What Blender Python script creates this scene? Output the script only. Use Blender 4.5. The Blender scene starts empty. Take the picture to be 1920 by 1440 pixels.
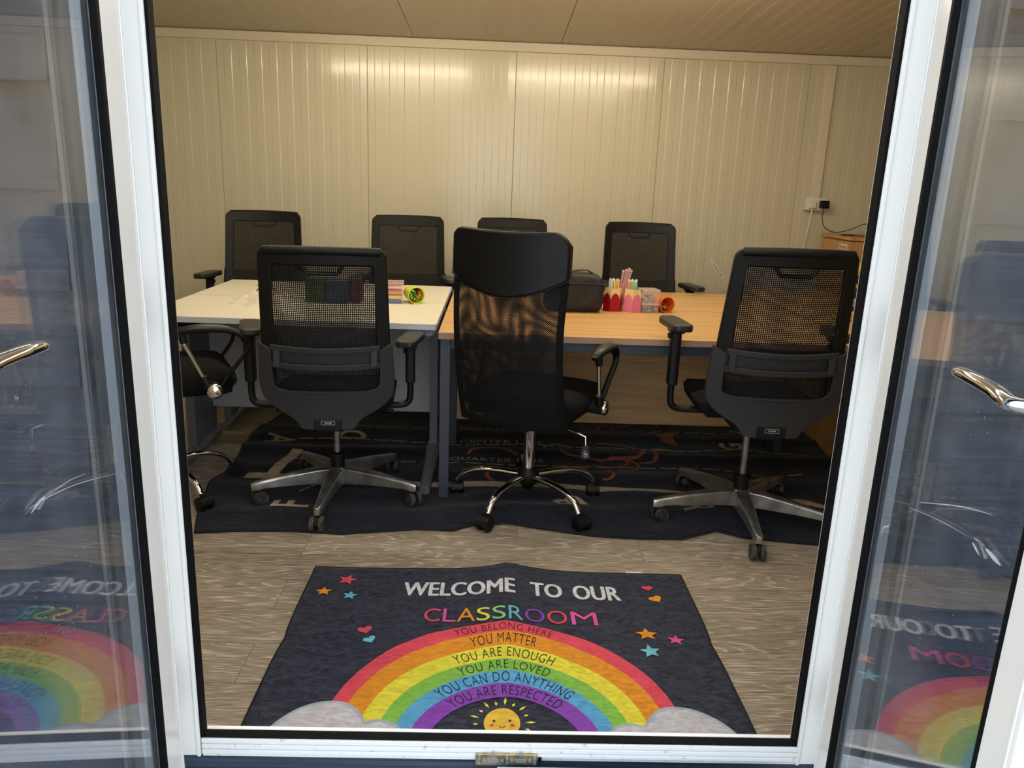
import bpy, bmesh, math, random
from mathutils import Vector, Matrix, noise
random.seed(7)
SC = bpy.context.scene
COL = SC.collection
PI = math.pi

# ------------------------------------------------------------------ camera, sky, exposure
cam_d = bpy.data.cameras.new('camera'); cam = bpy.data.objects.new('camera', cam_d); COL.objects.link(cam)
cam_d.sensor_width = 36.0; cam_d.lens = 36.0 * 1441.0 / 1920.0; cam_d.clip_start = 0.02
_dn = Vector((-207, 5524, 1441)).normalized()
_dy = Vector((-32, -377, 1441)); _dy = (_dy - _dn * _dn.dot(_dy)).normalized()
_dx = _dn.cross(_dy); _dx = _dx if _dx.x > 0 else -_dx
_R = Matrix((_dx, _dy, -_dn))                    # world axes in camera (right, down, forward) terms
_r = _R @ Vector((1, 0, 0)); _u = _R @ Vector((0, -1, 0)); _b = _R @ Vector((0, 0, -1))
CAMH = 1.325
cam.matrix_world = Matrix(((_r.x, _u.x, _b.x, 0), (_r.y, _u.y, _b.y, 0), (_r.z, _u.z, _b.z, CAMH), (0, 0, 0, 1)))
SC.camera = cam

world = bpy.data.worlds.new('overcast_sky'); SC.world = world; world.use_nodes = True
bg = world.node_tree.nodes['Background']
bg.inputs['Color'].default_value = (0.86, 0.93, 1.0, 1); bg.inputs['Strength'].default_value = 2.55
SC.view_settings.view_transform = 'Standard'; SC.view_settings.look = 'None'
SC.view_settings.exposure = 0.0; SC.view_settings.gamma = 1.0; SC.view_settings.use_curve_mapping = False
LAMP = 42.0                                       # emission of the ceiling battens above the desks; the pair by the door is dimmer
try:
    SC.cycles.max_bounces = 10; SC.cycles.transparent_max_bounces = 24; SC.cycles.use_denoising = True
except Exception: pass

# ------------------------------------------------------------------ materials
def lin(c):
    c = c / 255.0
    return c / 12.92 if c <= 0.04045 else ((c + 0.055) / 1.055) ** 2.4
def rgb(r, g, b): return (lin(r), lin(g), lin(b), 1)
MATS = {}
def mat(name, col, rough=0.5, metal=0.0, spec=0.5, bump=None, **kw):
    if name in MATS: return MATS[name]
    m = bpy.data.materials.new(name); m.use_nodes = True; MATS[name] = m
    p = m.node_tree.nodes['Principled BSDF']
    p.inputs['Base Color'].default_value = col; p.inputs['Roughness'].default_value = rough
    p.inputs['Metallic'].default_value = metal; p.inputs['Specular IOR Level'].default_value = spec
    for k, v in kw.items(): p.inputs[k].default_value = v
    if bump:                                        # (scale, strength, roughness variation)
        N = m.node_tree.nodes; L = m.node_tree.links
        tc = N.new('ShaderNodeTexCoord'); nz = N.new('ShaderNodeTexNoise'); bp = N.new('ShaderNodeBump')
        nz.inputs['Scale'].default_value = bump[0]; nz.inputs['Detail'].default_value = 6
        bp.inputs['Strength'].default_value = bump[1]; bp.inputs['Distance'].default_value = 0.002
        L.new(tc.outputs['Object'], nz.inputs['Vector']); L.new(nz.outputs['Fac'], bp.inputs['Height']); L.new(bp.outputs['Normal'], p.inputs['Normal'])
    return m
def mixc(name, c1, c2, scale=(1, 1, 1), nscale=5.0, lo=0.35, hi=0.65, rough=0.6, detail=6.0, bump=0.0, metal=0.0, spec=0.5, dist=0.0, sheen=0.0, bdist=0.002):
    """two colours mixed by stretched noise, optional bump from the same noise"""
    if name in MATS: return MATS[name]
    m = mat(name, c1, rough, metal, spec); N = m.node_tree.nodes; L = m.node_tree.links; p = N['Principled BSDF']
    tc = N.new('ShaderNodeTexCoord'); mp = N.new('ShaderNodeMapping'); nz = N.new('ShaderNodeTexNoise'); cr = N.new('ShaderNodeValToRGB')
    mp.inputs['Scale'].default_value = scale; nz.inputs['Scale'].default_value = nscale; nz.inputs['Detail'].default_value = detail
    nz.inputs['Distortion'].default_value = dist
    cr.color_ramp.elements[0].position = lo; cr.color_ramp.elements[0].color = c1
    cr.color_ramp.elements[1].position = hi; cr.color_ramp.elements[1].color = c2
    L.new(tc.outputs['Object'], mp.inputs['Vector']); L.new(mp.outputs['Vector'], nz.inputs['Vector']); L.new(nz.outputs['Fac'], cr.inputs['Fac'])
    L.new(cr.outputs['Color'], p.inputs['Base Color'])
    if sheen: p.inputs['Sheen Weight'].default_value = sheen; p.inputs['Sheen Roughness'].default_value = 0.4
    if bump:
        bp = N.new('ShaderNodeBump'); bp.inputs['Strength'].default_value = bump; bp.inputs['Distance'].default_value = bdist
        L.new(nz.outputs['Fac'], bp.inputs['Height']); L.new(bp.outputs['Normal'], p.inputs['Normal'])
    return m

M_wall = mat('cream_panel', rgb(214, 208, 184), 0.34, 0, 0.5, bump=(3.0, 0.12), **{'Coat Weight': 0.7, 'Coat Roughness': 0.13})
M_ceil = mat('cream_ceiling_panel', rgb(196, 187, 170), 0.34, 0, 0.5)
M_trimw = mat('cream_trim', rgb(226, 217, 198), 0.4)
M_upvc = mat('white_upvc', rgb(240, 240, 238), 0.22, 0, 0.5)
M_sill = mixc('weathered_white_sill', rgb(236, 238, 240), rgb(150, 150, 150), (1, 1, 1), 60, 0.62, 0.80, 0.3)
M_rubber = mixc('black_rubber_seal', rgb(7, 9, 12), rgb(90, 92, 95), (1, 1, 1), 260, 0.68, 0.80, 0.7, spec=0.15)
M_spacer = mat('grey_spacer_bar', rgb(150, 158, 165), 0.4, 0.3)
M_dark = mat('dark_navy_flashing', rgb(30, 36, 50), 0.5)
M_jtrim = mat('grey_edge_trim', rgb(125, 128, 128), 0.5)
M_chrome = mat('chrome', rgb(225, 225, 228), 0.06, 1.0)
M_alu = mixc('dirty_aluminium', rgb(190, 190, 192), rgb(120, 118, 116), (1, 1, 1), 14, 0.35, 0.75, 0.33, metal=0.9)
M_blk = mat('black_plastic', rgb(11, 11, 12), 0.5, 0, 0.35)
M_blk2 = mat('charcoal_plastic', rgb(44, 46, 52), 0.5, bump=(400, 0.15))
M_pad = mat('armrest_pad', rgb(38, 39, 38), 0.42, bump=(300, 0.1))
M_leath = mat('black_leather', rgb(9, 10, 13), 0.45, 0, 0.3, bump=(120, 0.12))
M_fab = mat('black_fabric', rgb(16, 16, 18), 0.9, 0, 0.2, bump=(500, 0.5))
M_wheel = mixc('dusty_black_wheel', rgb(22, 22, 23), rgb(92, 86, 80), (1, 1, 1), 40, 0.35, 0.7, 0.6)
M_steel = mat('grey_steel', rgb(108, 112, 120), 0.4, 0.2)
M_steeld = mat('slate_steel', rgb(70, 76, 88), 0.42, 0.15)
M_white = mat('white_laminate', rgb(238, 232, 214), 0.35)
M_wedge = mat('pale_grey_edging', rgb(205, 208, 216), 0.4)
M_modw = mat('grey_modesty_panel', rgb(176, 178, 186), 0.5)
M_brass = mixc('worn_brass', rgb(205, 180, 130), rgb(150, 140, 120), (1, 1, 1), 60, 0.4, 0.6, 0.35, metal=0.7)

def woodmat(name, c1, c2, axis='x', rough=0.4, sc=1.0):
    m = mat(name, c1, rough); N = m.node_tree.nodes; L = m.node_tree.links; p = N['Principled BSDF']
    tc = N.new('ShaderNodeTexCoord'); mp = N.new('ShaderNodeMapping'); nz = N.new('ShaderNodeTexNoise'); cr = N.new('ShaderNodeValToRGB')
    mp.inputs['Scale'].default_value = (1.2 * sc, 26 * sc, 26 * sc) if axis == 'x' else ((26 * sc, 26 * sc, 1.2 * sc) if axis == 'z' else (26 * sc, 1.2 * sc, 26 * sc))
    nz.inputs['Scale'].default_value = 1.6; nz.inputs['Detail'].default_value = 8; nz.inputs['Distortion'].default_value = 0.6
    cr.color_ramp.elements[0].position = 0.34; cr.color_ramp.elements[0].color = c1
    cr.color_ramp.elements[1].position = 0.66; cr.color_ramp.elements[1].color = c2
    L.new(tc.outputs['Object'], mp.inputs['Vector']); L.new(mp.outputs['Vector'], nz.inputs['Vector']); L.new(nz.outputs['Fac'], cr.inputs['Fac']); L.new(cr.outputs['Color'], p.inputs['Base Color'])
    return m
M_oak = woodmat('oak_laminate', rgb(196, 150, 92), rgb(222, 180, 122))
M_oakp = woodmat('oak_panel', rgb(178, 140, 96), rgb(200, 164, 116))
M_oakv = woodmat('oak_cabinet', rgb(184, 136, 82), rgb(206, 160, 104), 'z')
M_oake = mat('oak_edging', rgb(176, 140, 118), 0.5)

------

● The problem:
Repeat, word for word and with no pictures, only the lines running from the beginning of the data to the line that contains "PI = math.pi".

● Response to the exercise:
What Blender Python script creates this scene? Output the script only. Use Blender 4.5. The Blender scene starts empty. Take the picture to be 1920 by 1440 pixels.
import bpy, bmesh, math, random
from mathutils import Vector, Matrix, noise
random.seed(7)
SC = bpy.context.scene
COL = SC.collection
PI = math.pi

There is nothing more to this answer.